[Begin RECORDS SUPPLIED]

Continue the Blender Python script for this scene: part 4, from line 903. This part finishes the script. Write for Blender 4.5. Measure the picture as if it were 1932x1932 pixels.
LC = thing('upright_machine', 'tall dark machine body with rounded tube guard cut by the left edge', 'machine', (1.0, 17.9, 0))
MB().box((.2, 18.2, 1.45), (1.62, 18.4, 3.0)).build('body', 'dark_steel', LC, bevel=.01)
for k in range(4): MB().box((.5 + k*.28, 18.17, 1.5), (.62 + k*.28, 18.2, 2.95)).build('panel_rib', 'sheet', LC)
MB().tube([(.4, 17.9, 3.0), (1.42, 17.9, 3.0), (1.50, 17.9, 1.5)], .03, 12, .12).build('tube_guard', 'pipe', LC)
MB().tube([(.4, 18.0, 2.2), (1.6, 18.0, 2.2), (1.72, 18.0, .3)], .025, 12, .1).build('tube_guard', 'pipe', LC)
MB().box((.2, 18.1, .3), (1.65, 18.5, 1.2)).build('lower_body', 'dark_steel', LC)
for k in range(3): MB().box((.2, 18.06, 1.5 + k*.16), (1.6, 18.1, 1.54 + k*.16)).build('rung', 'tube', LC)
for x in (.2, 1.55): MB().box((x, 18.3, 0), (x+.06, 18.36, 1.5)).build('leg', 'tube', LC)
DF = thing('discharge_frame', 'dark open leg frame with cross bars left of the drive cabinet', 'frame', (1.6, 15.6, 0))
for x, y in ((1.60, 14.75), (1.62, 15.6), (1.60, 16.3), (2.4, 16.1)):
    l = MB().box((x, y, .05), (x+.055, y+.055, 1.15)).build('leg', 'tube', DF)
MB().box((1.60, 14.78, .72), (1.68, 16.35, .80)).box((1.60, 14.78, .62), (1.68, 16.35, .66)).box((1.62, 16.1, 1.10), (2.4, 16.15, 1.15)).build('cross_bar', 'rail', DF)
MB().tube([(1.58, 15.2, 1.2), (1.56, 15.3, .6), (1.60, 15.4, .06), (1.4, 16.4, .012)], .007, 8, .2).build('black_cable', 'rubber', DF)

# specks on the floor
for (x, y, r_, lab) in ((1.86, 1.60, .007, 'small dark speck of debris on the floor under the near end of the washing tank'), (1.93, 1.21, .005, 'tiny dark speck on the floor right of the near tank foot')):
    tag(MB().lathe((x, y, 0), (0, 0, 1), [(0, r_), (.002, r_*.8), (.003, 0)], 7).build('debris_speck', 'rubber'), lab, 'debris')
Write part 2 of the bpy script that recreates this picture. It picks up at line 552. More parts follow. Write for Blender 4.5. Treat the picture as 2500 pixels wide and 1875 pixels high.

[End RECORDS SUPPLIED]

> **SHORT EXERCISE**: Extract all the material, leaving every line as it is.

> **IN RESPONSE**:
Continue the Blender Python script for this scene: part 4, from line 903. This part finishes the script. Write for Blender 4.5. Measure the picture as if it were 1932x1932 pixels.
LC = thing('upright_machine', 'tall dark machine body with rounded tube guard cut by the left edge', 'machine', (1.0, 17.9, 0))
MB().box((.2, 18.2, 1.45), (1.62, 18.4, 3.0)).build('body', 'dark_steel', LC, bevel=.01)
for k in range(4): MB().box((.5 + k*.28, 18.17, 1.5), (.62 + k*.28, 18.2, 2.95)).build('panel_rib', 'sheet', LC)
MB().tube([(.4, 17.9, 3.0), (1.42, 17.9, 3.0), (1.50, 17.9, 1.5)], .03, 12, .12).build('tube_guard', 'pipe', LC)
MB().tube([(.4, 18.0, 2.2), (1.6, 18.0, 2.2), (1.72, 18.0, .3)], .025, 12, .1).build('tube_guard', 'pipe', LC)
MB().box((.2, 18.1, .3), (1.65, 18.5, 1.2)).build('lower_body', 'dark_steel', LC)
for k in range(3): MB().box((.2, 18.06, 1.5 + k*.16), (1.6, 18.1, 1.54 + k*.16)).build('rung', 'tube', LC)
for x in (.2, 1.55): MB().box((x, 18.3, 0), (x+.06, 18.36, 1.5)).build('leg', 'tube', LC)
DF = thing('discharge_frame', 'dark open leg frame with cross bars left of the drive cabinet', 'frame', (1.6, 15.6, 0))
for x, y in ((1.60, 14.75), (1.62, 15.6), (1.60, 16.3), (2.4, 16.1)):
    l = MB().box((x, y, .05), (x+.055, y+.055, 1.15)).build('leg', 'tube', DF)
MB().box((1.60, 14.78, .72), (1.68, 16.35, .80)).box((1.60, 14.78, .62), (1.68, 16.35, .66)).box((1.62, 16.1, 1.10), (2.4, 16.15, 1.15)).build('cross_bar', 'rail', DF)
MB().tube([(1.58, 15.2, 1.2), (1.56, 15.3, .6), (1.60, 15.4, .06), (1.4, 16.4, .012)], .007, 8, .2).build('black_cable', 'rubber', DF)

# specks on the floor
for (x, y, r_, lab) in ((1.86, 1.60, .007, 'small dark speck of debris on the floor under the near end of the washing tank'), (1.93, 1.21, .005, 'tiny dark speck on the floor right of the near tank foot')):
    tag(MB().lathe((x, y, 0), (0, 0, 1), [(0, r_), (.002, r_*.8), (.003, 0)], 7).build('debris_speck', 'rubber'), lab, 'debris')
Write part 2 of the bpy script that recreates this picture. It picks up at line 552. More parts follow. Write for Blender 4.5. Treat the picture as 2500 pixels wide and 1875 pixels high.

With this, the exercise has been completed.